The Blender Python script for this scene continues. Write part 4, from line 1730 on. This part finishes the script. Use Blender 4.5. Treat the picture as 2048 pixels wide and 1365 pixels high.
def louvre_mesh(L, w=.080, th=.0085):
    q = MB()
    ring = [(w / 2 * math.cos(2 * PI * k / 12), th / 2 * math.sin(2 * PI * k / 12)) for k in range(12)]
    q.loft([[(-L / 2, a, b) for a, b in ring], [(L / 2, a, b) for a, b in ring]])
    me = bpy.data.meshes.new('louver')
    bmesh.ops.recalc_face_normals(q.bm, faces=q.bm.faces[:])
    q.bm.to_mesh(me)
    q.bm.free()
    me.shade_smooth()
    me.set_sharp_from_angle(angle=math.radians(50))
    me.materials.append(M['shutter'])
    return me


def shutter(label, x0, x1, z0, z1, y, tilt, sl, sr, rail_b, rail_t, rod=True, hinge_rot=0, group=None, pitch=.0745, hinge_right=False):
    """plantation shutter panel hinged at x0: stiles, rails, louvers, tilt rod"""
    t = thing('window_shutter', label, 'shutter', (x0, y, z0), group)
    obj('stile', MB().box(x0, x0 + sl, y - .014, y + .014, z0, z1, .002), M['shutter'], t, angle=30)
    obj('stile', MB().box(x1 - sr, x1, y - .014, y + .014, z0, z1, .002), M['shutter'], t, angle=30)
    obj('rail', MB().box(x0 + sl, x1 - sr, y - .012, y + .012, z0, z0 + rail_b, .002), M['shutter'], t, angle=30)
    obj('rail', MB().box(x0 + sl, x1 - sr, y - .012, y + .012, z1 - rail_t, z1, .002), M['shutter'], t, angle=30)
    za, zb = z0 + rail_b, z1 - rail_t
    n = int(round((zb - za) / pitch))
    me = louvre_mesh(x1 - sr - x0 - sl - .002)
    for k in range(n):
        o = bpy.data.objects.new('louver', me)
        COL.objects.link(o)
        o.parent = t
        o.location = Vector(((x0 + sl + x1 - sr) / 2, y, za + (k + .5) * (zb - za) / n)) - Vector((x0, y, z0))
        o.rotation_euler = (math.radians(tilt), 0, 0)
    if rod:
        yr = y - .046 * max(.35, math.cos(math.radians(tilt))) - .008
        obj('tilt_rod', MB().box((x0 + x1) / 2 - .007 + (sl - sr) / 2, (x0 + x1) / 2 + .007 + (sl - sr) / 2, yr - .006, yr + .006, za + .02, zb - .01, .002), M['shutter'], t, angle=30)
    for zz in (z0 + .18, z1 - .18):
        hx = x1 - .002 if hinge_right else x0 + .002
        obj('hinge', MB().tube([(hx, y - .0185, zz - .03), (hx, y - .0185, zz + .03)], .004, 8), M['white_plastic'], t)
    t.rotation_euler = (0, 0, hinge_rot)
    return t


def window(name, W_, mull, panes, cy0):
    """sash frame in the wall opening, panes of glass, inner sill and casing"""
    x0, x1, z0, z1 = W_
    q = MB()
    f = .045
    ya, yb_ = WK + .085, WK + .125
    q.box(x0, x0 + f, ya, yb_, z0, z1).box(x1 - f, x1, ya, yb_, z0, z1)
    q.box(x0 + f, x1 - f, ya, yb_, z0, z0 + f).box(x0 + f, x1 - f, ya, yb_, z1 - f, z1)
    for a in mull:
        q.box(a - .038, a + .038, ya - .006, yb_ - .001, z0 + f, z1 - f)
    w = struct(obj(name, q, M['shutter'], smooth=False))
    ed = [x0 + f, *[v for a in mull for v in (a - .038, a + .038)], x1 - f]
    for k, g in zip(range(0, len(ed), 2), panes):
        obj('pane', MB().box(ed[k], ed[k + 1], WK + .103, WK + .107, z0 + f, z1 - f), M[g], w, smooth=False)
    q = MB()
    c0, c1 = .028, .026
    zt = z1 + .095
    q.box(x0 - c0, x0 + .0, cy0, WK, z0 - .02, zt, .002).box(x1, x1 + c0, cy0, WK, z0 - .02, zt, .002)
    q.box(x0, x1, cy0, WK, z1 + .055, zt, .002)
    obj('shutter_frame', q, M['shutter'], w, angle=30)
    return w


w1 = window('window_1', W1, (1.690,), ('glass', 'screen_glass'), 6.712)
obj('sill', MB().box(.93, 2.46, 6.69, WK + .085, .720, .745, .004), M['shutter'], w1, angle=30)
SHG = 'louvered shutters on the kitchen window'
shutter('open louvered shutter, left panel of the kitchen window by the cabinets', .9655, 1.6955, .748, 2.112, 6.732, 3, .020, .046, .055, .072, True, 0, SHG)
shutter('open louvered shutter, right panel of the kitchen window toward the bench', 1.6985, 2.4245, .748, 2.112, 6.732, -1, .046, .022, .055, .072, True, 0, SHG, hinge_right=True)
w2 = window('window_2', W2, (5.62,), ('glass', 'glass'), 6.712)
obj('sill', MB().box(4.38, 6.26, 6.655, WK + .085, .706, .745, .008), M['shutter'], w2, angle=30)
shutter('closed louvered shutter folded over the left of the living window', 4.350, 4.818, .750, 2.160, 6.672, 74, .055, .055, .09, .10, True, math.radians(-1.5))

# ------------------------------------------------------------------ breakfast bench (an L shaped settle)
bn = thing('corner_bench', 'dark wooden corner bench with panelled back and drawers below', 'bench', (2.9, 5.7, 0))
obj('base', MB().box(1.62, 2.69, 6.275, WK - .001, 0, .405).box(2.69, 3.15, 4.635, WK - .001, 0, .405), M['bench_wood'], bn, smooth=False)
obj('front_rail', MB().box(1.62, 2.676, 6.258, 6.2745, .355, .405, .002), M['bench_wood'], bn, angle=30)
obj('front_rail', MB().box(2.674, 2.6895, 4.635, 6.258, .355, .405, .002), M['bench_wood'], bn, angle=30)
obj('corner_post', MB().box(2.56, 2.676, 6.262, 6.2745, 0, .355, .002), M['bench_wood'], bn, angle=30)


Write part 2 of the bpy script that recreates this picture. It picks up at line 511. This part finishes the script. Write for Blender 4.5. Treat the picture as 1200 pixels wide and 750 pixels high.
::::::::
Given task: Reproduce every line of the material above exactly.

Written answer:
The Blender Python script for this scene continues. Write part 4, from line 1730 on. This part finishes the script. Use Blender 4.5. Treat the picture as 2048 pixels wide and 1365 pixels high.
def louvre_mesh(L, w=.080, th=.0085):
    q = MB()
    ring = [(w / 2 * math.cos(2 * PI * k / 12), th / 2 * math.sin(2 * PI * k / 12)) for k in range(12)]
    q.loft([[(-L / 2, a, b) for a, b in ring], [(L / 2, a, b) for a, b in ring]])
    me = bpy.data.meshes.new('louver')
    bmesh.ops.recalc_face_normals(q.bm, faces=q.bm.faces[:])
    q.bm.to_mesh(me)
    q.bm.free()
    me.shade_smooth()
    me.set_sharp_from_angle(angle=math.radians(50))
    me.materials.append(M['shutter'])
    return me


def shutter(label, x0, x1, z0, z1, y, tilt, sl, sr, rail_b, rail_t, rod=True, hinge_rot=0, group=None, pitch=.0745, hinge_right=False):
    """plantation shutter panel hinged at x0: stiles, rails, louvers, tilt rod"""
    t = thing('window_shutter', label, 'shutter', (x0, y, z0), group)
    obj('stile', MB().box(x0, x0 + sl, y - .014, y + .014, z0, z1, .002), M['shutter'], t, angle=30)
    obj('stile', MB().box(x1 - sr, x1, y - .014, y + .014, z0, z1, .002), M['shutter'], t, angle=30)
    obj('rail', MB().box(x0 + sl, x1 - sr, y - .012, y + .012, z0, z0 + rail_b, .002), M['shutter'], t, angle=30)
    obj('rail', MB().box(x0 + sl, x1 - sr, y - .012, y + .012, z1 - rail_t, z1, .002), M['shutter'], t, angle=30)
    za, zb = z0 + rail_b, z1 - rail_t
    n = int(round((zb - za) / pitch))
    me = louvre_mesh(x1 - sr - x0 - sl - .002)
    for k in range(n):
        o = bpy.data.objects.new('louver', me)
        COL.objects.link(o)
        o.parent = t
        o.location = Vector(((x0 + sl + x1 - sr) / 2, y, za + (k + .5) * (zb - za) / n)) - Vector((x0, y, z0))
        o.rotation_euler = (math.radians(tilt), 0, 0)
    if rod:
        yr = y - .046 * max(.35, math.cos(math.radians(tilt))) - .008
        obj('tilt_rod', MB().box((x0 + x1) / 2 - .007 + (sl - sr) / 2, (x0 + x1) / 2 + .007 + (sl - sr) / 2, yr - .006, yr + .006, za + .02, zb - .01, .002), M['shutter'], t, angle=30)
    for zz in (z0 + .18, z1 - .18):
        hx = x1 - .002 if hinge_right else x0 + .002
        obj('hinge', MB().tube([(hx, y - .0185, zz - .03), (hx, y - .0185, zz + .03)], .004, 8), M['white_plastic'], t)
    t.rotation_euler = (0, 0, hinge_rot)
    return t


def window(name, W_, mull, panes, cy0):
    """sash frame in the wall opening, panes of glass, inner sill and casing"""
    x0, x1, z0, z1 = W_
    q = MB()
    f = .045
    ya, yb_ = WK + .085, WK + .125
    q.box(x0, x0 + f, ya, yb_, z0, z1).box(x1 - f, x1, ya, yb_, z0, z1)
    q.box(x0 + f, x1 - f, ya, yb_, z0, z0 + f).box(x0 + f, x1 - f, ya, yb_, z1 - f, z1)
    for a in mull:
        q.box(a - .038, a + .038, ya - .006, yb_ - .001, z0 + f, z1 - f)
    w = struct(obj(name, q, M['shutter'], smooth=False))
    ed = [x0 + f, *[v for a in mull for v in (a - .038, a + .038)], x1 - f]
    for k, g in zip(range(0, len(ed), 2), panes):
        obj('pane', MB().box(ed[k], ed[k + 1], WK + .103, WK + .107, z0 + f, z1 - f), M[g], w, smooth=False)
    q = MB()
    c0, c1 = .028, .026
    zt = z1 + .095
    q.box(x0 - c0, x0 + .0, cy0, WK, z0 - .02, zt, .002).box(x1, x1 + c0, cy0, WK, z0 - .02, zt, .002)
    q.box(x0, x1, cy0, WK, z1 + .055, zt, .002)
    obj('shutter_frame', q, M['shutter'], w, angle=30)
    return w


w1 = window('window_1', W1, (1.690,), ('glass', 'screen_glass'), 6.712)
obj('sill', MB().box(.93, 2.46, 6.69, WK + .085, .720, .745, .004), M['shutter'], w1, angle=30)
SHG = 'louvered shutters on the kitchen window'
shutter('open louvered shutter, left panel of the kitchen window by the cabinets', .9655, 1.6955, .748, 2.112, 6.732, 3, .020, .046, .055, .072, True, 0, SHG)
shutter('open louvered shutter, right panel of the kitchen window toward the bench', 1.6985, 2.4245, .748, 2.112, 6.732, -1, .046, .022, .055, .072, True, 0, SHG, hinge_right=True)
w2 = window('window_2', W2, (5.62,), ('glass', 'glass'), 6.712)
obj('sill', MB().box(4.38, 6.26, 6.655, WK + .085, .706, .745, .008), M['shutter'], w2, angle=30)
shutter('closed louvered shutter folded over the left of the living window', 4.350, 4.818, .750, 2.160, 6.672, 74, .055, .055, .09, .10, True, math.radians(-1.5))

# ------------------------------------------------------------------ breakfast bench (an L shaped settle)
bn = thing('corner_bench', 'dark wooden corner bench with panelled back and drawers below', 'bench', (2.9, 5.7, 0))
obj('base', MB().box(1.62, 2.69, 6.275, WK - .001, 0, .405).box(2.69, 3.15, 4.635, WK - .001, 0, .405), M['bench_wood'], bn, smooth=False)
obj('front_rail', MB().box(1.62, 2.676, 6.258, 6.2745, .355, .405, .002), M['bench_wood'], bn, angle=30)
obj('front_rail', MB().box(2.674, 2.6895, 4.635, 6.258, .355, .405, .002), M['bench_wood'], bn, angle=30)
obj('corner_post', MB().box(2.56, 2.676, 6.262, 6.2745, 0, .355, .002), M['bench_wood'], bn, angle=30)


Write part 2 of the bpy script that recreates this picture. It picks up at line 511. This part finishes the script. Write for Blender 4.5. Treat the picture as 1200 pixels wide and 750 pixels high.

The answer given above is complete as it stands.